Dirty Dozen: Going down the list of Dirty Dozen factors, I have selected the following:
Norms: The nitrogen cart looked just like the rest of the existing oxygen carts. It was not like the other nitrogen carts. Ergo, the cart must contain oxygen.
Lack of awareness: The mechanics did not seem to be aware that the bottles were marked with the word “nitrogen” and were of a different color.
Complacency: For almost 10 months, many mechanics used the cart before the error was discovered.
STAMINA
STAMINA is a human factors training program developed by Trinity College in Dublin, Ireland, and adopted by the JAAT, the training arm of the JAA. The STAMINA program is also taught in the states by the Airworthiness Standards Institute out of Richmond, TX. STAMINA human factors program uses the acronym “AWES_M” or “Awesome” to help human factors students remember the kinds of unsafe acts that we mechanics are prone to and is used to dig a little deeper into the cause of the problem. Using the Qantas oxygen/nitrogen incident as our example, let’s examine the incident using AWES_M.
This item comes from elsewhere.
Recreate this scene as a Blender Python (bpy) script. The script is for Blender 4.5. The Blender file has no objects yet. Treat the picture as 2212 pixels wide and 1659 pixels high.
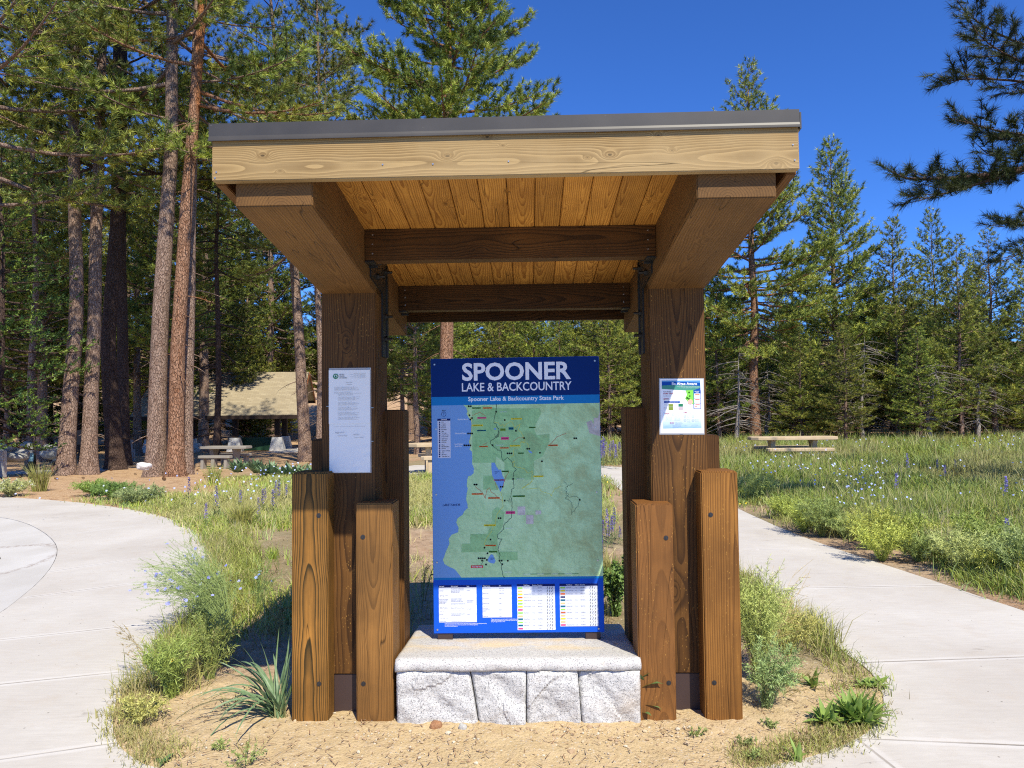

A stands for action slip. The mechanic’s intent was to service the jet with oxygen but it was serviced with nitrogen instead. The intent was correct but the outcome was dead wrong.
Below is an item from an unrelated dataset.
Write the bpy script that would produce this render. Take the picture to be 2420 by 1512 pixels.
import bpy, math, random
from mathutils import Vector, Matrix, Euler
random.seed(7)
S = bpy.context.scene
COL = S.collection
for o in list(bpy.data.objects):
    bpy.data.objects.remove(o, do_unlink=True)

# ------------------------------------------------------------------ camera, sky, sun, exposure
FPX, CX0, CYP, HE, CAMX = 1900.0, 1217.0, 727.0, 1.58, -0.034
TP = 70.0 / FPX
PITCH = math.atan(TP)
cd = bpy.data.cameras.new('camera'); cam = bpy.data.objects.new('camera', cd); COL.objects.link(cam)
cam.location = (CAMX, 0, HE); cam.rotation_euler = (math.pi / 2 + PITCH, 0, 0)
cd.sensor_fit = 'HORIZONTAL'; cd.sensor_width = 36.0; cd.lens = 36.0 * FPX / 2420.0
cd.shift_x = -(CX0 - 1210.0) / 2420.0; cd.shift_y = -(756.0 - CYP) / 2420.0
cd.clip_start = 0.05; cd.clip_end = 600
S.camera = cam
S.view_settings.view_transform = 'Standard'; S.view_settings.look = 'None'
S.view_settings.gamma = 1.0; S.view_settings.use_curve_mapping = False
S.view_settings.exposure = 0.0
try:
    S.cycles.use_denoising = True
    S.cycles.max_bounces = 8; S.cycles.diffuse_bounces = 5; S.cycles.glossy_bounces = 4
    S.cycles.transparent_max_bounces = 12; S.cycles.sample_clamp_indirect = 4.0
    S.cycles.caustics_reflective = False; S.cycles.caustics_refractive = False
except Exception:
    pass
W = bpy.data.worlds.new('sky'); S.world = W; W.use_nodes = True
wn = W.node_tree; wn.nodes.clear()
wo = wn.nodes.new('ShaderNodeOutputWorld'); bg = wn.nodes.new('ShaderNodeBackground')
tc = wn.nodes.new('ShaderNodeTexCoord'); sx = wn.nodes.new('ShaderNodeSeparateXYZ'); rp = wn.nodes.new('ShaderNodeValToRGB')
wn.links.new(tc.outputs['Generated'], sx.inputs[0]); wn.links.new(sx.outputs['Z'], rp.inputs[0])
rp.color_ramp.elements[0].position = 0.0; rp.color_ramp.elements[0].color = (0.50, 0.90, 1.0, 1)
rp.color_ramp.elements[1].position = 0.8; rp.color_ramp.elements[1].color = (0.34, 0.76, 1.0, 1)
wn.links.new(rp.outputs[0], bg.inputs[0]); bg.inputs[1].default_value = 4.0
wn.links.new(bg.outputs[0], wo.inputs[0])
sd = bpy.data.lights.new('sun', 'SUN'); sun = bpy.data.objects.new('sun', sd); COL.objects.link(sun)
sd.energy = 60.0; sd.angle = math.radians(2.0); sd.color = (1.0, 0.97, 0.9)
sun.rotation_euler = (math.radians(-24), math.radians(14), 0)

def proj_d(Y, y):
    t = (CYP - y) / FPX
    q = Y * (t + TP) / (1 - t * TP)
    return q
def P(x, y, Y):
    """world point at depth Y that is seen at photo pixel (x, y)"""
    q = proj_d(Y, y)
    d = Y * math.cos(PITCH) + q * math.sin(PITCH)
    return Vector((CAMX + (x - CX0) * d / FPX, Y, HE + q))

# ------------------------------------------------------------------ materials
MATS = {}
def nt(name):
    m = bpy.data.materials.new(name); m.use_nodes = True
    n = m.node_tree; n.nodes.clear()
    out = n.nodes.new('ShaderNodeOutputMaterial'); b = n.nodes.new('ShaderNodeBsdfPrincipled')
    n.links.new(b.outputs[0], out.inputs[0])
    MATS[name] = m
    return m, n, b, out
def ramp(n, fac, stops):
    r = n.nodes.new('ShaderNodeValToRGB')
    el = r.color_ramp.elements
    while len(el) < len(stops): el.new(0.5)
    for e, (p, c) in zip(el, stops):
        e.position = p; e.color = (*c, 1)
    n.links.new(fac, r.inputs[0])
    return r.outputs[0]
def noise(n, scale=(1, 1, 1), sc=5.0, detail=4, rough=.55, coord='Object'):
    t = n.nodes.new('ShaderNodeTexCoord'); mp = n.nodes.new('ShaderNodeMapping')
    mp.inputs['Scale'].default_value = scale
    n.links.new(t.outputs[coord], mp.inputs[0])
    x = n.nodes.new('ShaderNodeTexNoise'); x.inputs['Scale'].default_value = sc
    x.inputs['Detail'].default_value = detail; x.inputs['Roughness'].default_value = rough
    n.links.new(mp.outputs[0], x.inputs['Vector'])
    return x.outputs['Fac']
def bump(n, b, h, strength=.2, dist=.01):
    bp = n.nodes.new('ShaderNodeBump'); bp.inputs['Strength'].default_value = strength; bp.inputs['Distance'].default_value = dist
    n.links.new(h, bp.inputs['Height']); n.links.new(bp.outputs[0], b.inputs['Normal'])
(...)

W stands for work-around. The fittings on the new nitrogen cart were designed to service aircraft tires, not oxygen fittings, so they did not fit the oxygen service ports. The mechanics took the old fittings off the old oxygen cart and installed them on the new nitrogen cart line. Instead of figuring out why the new cart fittings did not fit or checking the manual, the mechanics worked around the problem and devised a dangerous solution.
E stands for expertise error. This can means two things. First, the original mechanics that brought the cart into service were not trained to properly service oxygen bottles so they could recognize the difference between oxygen and nitrogen bottles and their associated fittings. It may also indicate a lack of understanding on the part of the other mechanics that followed them even if they were given formal training on the equipment to service oxygen bottles.
S stands for situation awareness error. The major cause of the incident or critical factor in this incident was the fact that the new nitrogen cart looked identical to the old oxygen cart. The only differences were that the bottles in the cart were not green and the word nitrogen was stenciled on the bottles. While the nitrogen bottles were properly identified, all the mechanics saw was a cart that was identical in design and color to the old oxygen cart; therefore, there had to be oxygen in the bottles. This “looks like a duck” scenario is a classic situation awareness error. In this kind of human factors error, your brain fills in the blanks when you select the first, best solution in your mind, even if that solution is wrong.
M stands for memory error. Without prejudging the mechanics, and based on my own experience, I would be willing to believe they fell feet-first into the complacency trap. I base this observation on the fact that there were groups of mechanics who must have done this particular task at least 100 times before. I could find no mention in my research that the mechanics had a manual or a work card to use as a memory guide. They performed the task with their memory running on auto pilot instead of actively engaging in thinking the task through.
Risk assessment
In order to prevent the mix-up from ever happening again, the Australia Civil Aviation Safety Bureau required Qantas to perform a “risk assessment” to determine the causal factors and install safeguards. While I am not privy to Qantas corrective actions, I am sure it would incorporate fixes like: painting the carts different colors, branding the cart with the name of the gas that is being carried, installing warning placards and servicing instructions on the cart itself, revising the task work cards to ensure the mechanic identifies the proper cart and gas to be used, and requiring initial and recurrent training on the servicing of oxygen bottles and aircraft tires.
So what is the lesson here? The lesson is that any time a new piece of equipment comes on line, management should perform a “risk assessment” to ensure that a situation similar to our Qantas case study will not happen.
Let’s not look only at new equipment! Look at old equipment and see if it is still serviceable. While checking APUs, jacks, oxygen and nitrogen carts, and hydraulic mules are important, may I suggest there is something in everybody’s hangar that is often overlooked but is vitally important to maintaining safety. Have you tested your hangar grounding points? Can those grounding rods you clip onto every day still offer a safe ground?
Imagine the damage an errant spark could do inside a hangar. Over the years, the ability to make a good ground might be affected by changes in the soil condition and water table. That is just one area you might want to check. You might want to take a look at other things around your home away from home and do a little “risk assessment” of your own. You might find a little more than bad air lurking there.